Put Agile into action for your Non-Technology Team with the 12 Agile Principles


Agile focuses on the delivery of value (i.e. any type of product or service). Agile is not limited to software development. Other functions, such as accounting, recruiting, and marketing, bring innovative customer-focused services and products to market quicker and more efficiently with an agile mindset.


By adopting the agile principles for your non-development team, you can put the Agile Manifesto’s values into action and realize the benefits of agile for your organization too. As you apply the principles to your specific context, don’t get hung up on the semantics. First, identify the principle’s intent and translate the development-focused wording to your domain, whether marketing, education, or any team that delivers value to an end-user.


No translation needed


Many of the agile principles need no translation to apply with non-development teams. As you read the actionable principles, consider how they can be applied to your team and organization.

  • Welcome changing requirements, even late in development. Agile processes harness change for the customer’s competitive advantage.

  • Business people and developers must work together daily throughout the project.

  • Build projects around motivated individuals. Give them the environment and support they need, and trust them to get the job done.

  • Agile processes promote sustainable development. The sponsors, developers, and users should be able to maintain a constant pace indefinitely.

  • Simplicity–the art of maximizing the amount of work not done–is essential.

  • At regular intervals, the team reflects on how to become more effective, then tunes and adjusts its behavior accordingly.


Translating Agile Principles for non-technology teams


Some principles can be translated to extract the intent for your domain and understanding for teams who don’t work in software development. Likewise just replacing a word or phrase will do the trick.


  • Our highest priority is to satisfy the customer through early and continuous delivery of valuable software.

  • Deliver working software frequently, from a couple of weeks to a couple of months, with a preference to the shorter timescale.


In both of the above principles, translate the word ‘software’ to your product or service. For example, a non-fiction author chooses to release their book online one chapter at a time, replacing software with “a chapter.” As reader comments flow in, the agile author may adjust future chapters. The readers are satisfied early, often, and continuously with improvements on a regular cadence.


  • Working software is the primary measure of progress.


For teams who don’t work in software development, replace the word ‘software’ with the smallest increment of value that can be delivered and used by the customer. Staying with our publishing example, an educational publishing team could translate this to “state-specific chapter content.”


  • Continuous attention to technical excellence and good design enhances agility.


Meanwhile, translate ‘technical excellence and good design’ into domain-specific language that focuses on the same intent of excellence that designs to reduce errors and future re-work. For example, an agile accounting team translated this principle. They concentrate on automated data collection (financial data excellence) and consistent logical formulaic calculations of clean data (design).


  • The best architectures, requirements, and designs emerge from self-organizing teams.


It’s well documented that self-organizing teams outperform micro-managed teams.
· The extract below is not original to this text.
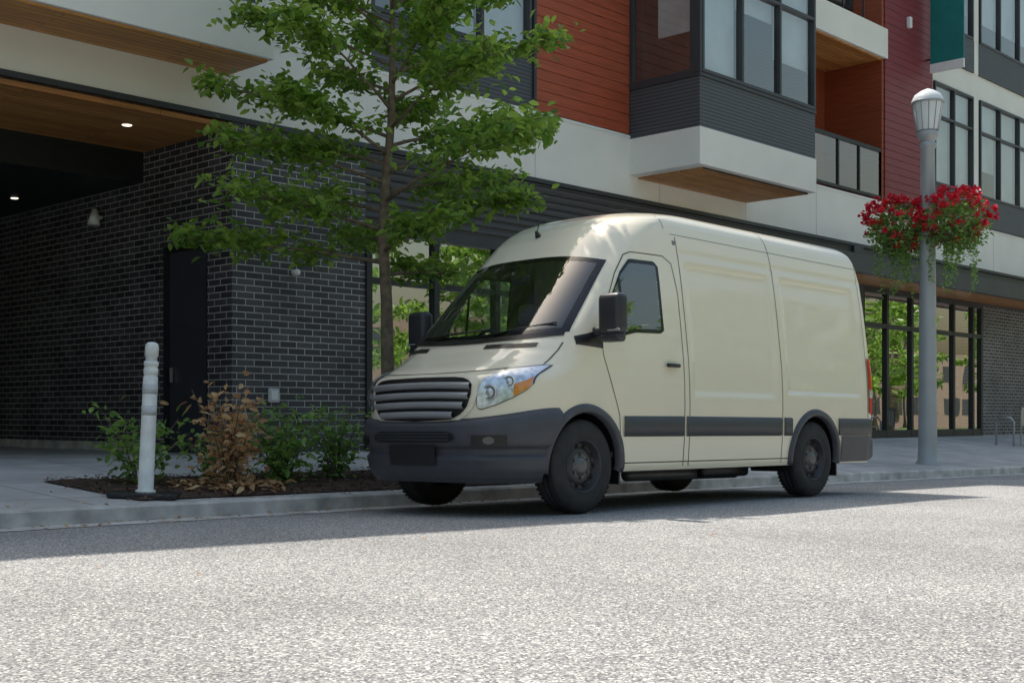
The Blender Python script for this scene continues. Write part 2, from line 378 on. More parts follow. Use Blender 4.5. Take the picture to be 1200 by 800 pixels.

For non-technology teams, replace ‘best architectures, requirements, and designs’ with domain-specific language with the same intent of excellence in your context. To demonstrate, consider a lab team focused on testing thousands of samples daily is better positioned to develop high-quality systemic requirements than an executive sitting behind a desk removed from the process. Those who do the work know the work, and agile teams will innovate to improve.


  • The most efficient and effective method of conveying information to and within a development team is face-to-face conversation.


Although the meaning of the principle easily relates to non-technology development teams, we will update it for the times. Today’s teams may effectively create ‘face-to-face’ interactions through video chats or IM. The majority of workers today are digital natives who skillfully navigate the digital connection. Again, it depends on your culture, environment, and people.


Make Agile Work for You


Do you get hung up on agile terminology? Don’t. Be agile and modify the label while keeping the intent of the value or principle.


Some teams we’ve worked with have revised standard agile terms to how they think and talk. Language matters, and it should resonate with your team.

The value is in the clarity of the intent and purpose. Agile coaches can help tailor Agile for your non-technology team.


Agile is not a dogma. It’s flexible and focused on valued delivery to the customer while embracing change and listening to the customer. Agile is designed to be tailored to the specific context of an environment, culture, and goals. If you aren’t sure how to tailor it to your organization, work with an Agile coach that can guide you.